Coupled with inflation, the rising US dollar, the currency by which most of the industry’s finances are calculated, puts Canadians and other non-US artists at a distinct disadvantage. Geography is also a factor for UK-based acts, who now have to contend with a post-Brexit world of increased paperwork and currency fluctuations for European tours.

Shirley Manson, singer with the band Garbage, created a post titled The Live Music Industry Is Broken.

On the local scale, many artists are finding a smaller and smaller pool of available venues able to pay even scale rates.

The biggest problem, of course, is that artist can no longer depend on revenues from recording work to survive in the streaming era.

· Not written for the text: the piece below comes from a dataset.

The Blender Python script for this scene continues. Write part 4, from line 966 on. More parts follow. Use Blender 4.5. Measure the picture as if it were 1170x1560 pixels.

It puts pressure to play more and more concert dates, and when combined with rising costs and shrinking profits, it puts many of them into impossible situations where long gruelling tours yield little in the way of income.

What about classical music?

Certainly, the cost and uncertainties of travel are a barrier to touring, no matter what the musical genre.

Aside from travel difficulties, the problem in the world of classical music in particular may also be that audiences simply aren’t ready to come back full scale.

A June 2022 report by Wolfbrown for the League of American Orchestras found that up to 20% of former audience members have no plans to return at all, at least not for the immediate future.

Among those who had not yet gone back to live shows, the reasons varied.

  • The largest percentage (46%) said they hadn’t found anything they wanted to attend yet;
  • Health reasons were cited by 35%;
  • Cost concerns were cited by 23%.

As the year winds down, uncertainty for artists and audiences seems destined to continue into 2023.